Hello,
I've got a bizarre problem caused by bad UA behaviour:
UA A ---> Kamailio (P) ---> UA B
1. UA A sends initial INVITE through P to B;
2. Kamailio (P) makes some modifications to the From header using uac_replace_from() and passes along to B.
3. B sends an in-dialog request (e.g. BYE or reinvite) to A through P; in doing so, it modifies the To (formerly From) value slightly, replacing the hostname portion in the To URI with a different value to the one that was received in the From header.
4. Kamailio relays this in-dialog request to A, but with an adulterated/clipped/truncated/grammatically invalid To header now.
5. A responds with 400 Bad Request due to invalid To header.

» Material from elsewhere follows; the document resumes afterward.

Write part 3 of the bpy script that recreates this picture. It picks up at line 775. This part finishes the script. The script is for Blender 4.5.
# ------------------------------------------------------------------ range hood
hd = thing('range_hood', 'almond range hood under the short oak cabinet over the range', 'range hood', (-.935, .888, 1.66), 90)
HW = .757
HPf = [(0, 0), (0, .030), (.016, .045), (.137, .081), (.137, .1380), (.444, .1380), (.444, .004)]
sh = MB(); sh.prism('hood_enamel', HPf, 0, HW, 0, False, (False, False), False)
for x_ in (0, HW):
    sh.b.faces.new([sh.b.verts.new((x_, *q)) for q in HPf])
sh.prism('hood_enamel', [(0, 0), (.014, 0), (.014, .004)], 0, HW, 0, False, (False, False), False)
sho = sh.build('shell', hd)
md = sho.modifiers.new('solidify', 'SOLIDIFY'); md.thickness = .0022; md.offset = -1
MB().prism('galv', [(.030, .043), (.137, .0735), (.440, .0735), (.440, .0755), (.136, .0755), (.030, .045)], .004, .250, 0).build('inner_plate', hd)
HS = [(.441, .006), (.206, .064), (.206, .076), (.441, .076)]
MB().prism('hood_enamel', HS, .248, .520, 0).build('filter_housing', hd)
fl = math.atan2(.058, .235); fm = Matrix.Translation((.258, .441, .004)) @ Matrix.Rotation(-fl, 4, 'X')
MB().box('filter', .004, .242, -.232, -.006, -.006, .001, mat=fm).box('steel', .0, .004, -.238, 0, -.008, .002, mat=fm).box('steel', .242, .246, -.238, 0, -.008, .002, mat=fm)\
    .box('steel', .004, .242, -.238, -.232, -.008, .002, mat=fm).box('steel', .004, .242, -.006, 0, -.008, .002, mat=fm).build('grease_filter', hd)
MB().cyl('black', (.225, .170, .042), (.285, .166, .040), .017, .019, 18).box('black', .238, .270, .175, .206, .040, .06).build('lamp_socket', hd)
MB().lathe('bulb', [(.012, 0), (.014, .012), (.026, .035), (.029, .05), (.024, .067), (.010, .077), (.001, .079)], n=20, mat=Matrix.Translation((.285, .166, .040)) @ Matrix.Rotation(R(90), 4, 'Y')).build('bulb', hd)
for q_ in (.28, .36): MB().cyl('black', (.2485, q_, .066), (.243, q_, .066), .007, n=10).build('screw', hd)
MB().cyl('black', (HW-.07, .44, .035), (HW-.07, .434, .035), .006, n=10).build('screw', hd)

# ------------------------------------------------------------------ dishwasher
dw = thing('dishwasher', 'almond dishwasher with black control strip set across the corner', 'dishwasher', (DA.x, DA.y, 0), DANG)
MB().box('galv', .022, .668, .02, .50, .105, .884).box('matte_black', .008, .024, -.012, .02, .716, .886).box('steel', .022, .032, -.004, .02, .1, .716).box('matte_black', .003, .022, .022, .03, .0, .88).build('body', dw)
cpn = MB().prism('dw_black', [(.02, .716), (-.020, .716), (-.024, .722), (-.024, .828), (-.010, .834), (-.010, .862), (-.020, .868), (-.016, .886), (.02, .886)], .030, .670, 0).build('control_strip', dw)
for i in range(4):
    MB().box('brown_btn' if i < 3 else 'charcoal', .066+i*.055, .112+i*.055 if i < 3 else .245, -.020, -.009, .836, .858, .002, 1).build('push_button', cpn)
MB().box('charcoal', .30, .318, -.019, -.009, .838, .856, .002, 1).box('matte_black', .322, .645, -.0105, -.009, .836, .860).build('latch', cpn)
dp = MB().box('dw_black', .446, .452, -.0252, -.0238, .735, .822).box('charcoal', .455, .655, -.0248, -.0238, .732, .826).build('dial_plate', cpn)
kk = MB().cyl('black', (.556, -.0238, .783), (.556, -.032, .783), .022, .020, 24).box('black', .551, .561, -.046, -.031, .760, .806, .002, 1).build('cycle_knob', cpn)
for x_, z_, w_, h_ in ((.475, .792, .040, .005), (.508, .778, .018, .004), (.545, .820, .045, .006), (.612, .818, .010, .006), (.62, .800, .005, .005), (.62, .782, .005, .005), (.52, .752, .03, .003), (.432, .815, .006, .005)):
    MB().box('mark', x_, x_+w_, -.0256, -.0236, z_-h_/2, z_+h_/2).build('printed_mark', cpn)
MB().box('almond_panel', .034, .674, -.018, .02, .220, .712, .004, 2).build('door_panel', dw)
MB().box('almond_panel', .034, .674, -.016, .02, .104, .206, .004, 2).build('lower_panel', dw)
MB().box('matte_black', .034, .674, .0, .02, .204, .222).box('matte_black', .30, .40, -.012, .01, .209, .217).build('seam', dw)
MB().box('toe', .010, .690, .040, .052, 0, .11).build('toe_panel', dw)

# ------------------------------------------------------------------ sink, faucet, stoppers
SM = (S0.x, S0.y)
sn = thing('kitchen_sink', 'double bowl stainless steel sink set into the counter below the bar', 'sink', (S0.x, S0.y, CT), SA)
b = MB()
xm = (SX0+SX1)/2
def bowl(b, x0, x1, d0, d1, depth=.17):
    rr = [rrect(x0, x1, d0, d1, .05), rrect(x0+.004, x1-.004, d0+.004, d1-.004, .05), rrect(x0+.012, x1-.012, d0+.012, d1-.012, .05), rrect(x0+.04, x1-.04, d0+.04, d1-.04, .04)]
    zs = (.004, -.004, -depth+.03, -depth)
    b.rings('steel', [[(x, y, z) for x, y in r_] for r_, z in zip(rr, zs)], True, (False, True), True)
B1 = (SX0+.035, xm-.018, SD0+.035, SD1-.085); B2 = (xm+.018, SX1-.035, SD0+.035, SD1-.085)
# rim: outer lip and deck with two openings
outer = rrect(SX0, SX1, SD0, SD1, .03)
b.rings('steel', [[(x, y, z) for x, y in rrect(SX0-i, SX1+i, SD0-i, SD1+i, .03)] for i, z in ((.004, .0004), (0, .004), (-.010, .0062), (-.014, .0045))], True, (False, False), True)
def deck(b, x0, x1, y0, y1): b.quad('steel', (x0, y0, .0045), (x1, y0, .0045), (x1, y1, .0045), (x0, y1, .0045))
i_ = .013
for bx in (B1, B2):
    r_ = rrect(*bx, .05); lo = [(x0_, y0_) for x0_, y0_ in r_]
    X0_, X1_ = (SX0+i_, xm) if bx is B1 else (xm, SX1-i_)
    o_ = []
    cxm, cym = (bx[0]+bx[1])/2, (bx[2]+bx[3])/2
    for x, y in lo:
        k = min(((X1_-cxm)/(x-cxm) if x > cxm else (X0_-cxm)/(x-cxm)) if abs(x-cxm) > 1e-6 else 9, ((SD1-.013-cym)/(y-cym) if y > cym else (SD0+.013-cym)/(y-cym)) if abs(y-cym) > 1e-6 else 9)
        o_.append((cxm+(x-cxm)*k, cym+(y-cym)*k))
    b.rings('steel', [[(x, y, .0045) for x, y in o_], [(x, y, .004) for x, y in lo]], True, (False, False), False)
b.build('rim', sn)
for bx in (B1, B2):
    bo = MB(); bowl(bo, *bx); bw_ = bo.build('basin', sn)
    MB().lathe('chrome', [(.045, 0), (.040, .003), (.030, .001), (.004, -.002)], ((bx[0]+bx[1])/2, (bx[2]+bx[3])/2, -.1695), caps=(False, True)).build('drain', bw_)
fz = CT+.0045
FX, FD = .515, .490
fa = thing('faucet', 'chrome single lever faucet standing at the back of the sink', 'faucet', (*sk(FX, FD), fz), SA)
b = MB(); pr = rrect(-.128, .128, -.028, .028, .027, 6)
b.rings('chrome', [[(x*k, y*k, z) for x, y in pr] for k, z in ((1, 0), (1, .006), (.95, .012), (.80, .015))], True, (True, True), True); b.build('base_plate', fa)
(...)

I would not dispute that UA B should not be modifying the remote URI in this manner. But since it does, it gives rise to two questions:
1. Why does Kamailio not simply discard the modified To header and restore the original value stored in the Record-Route rider parameter?
Is it because the Record-Route parameter does not contain the original header value, but rather some data complementary to the current header value?
Or is it because the UAC code takes a checksum of the original remote URI header value and stores it, and just checks it when restoring on principle? If so, what's the motive for that?
2. Wouldn't it be better behaviour to simply reject a request so malformed, rather than passing it on with a corrupt restored value? If Kamailio can detect that the header has been tampered with, why pass it on?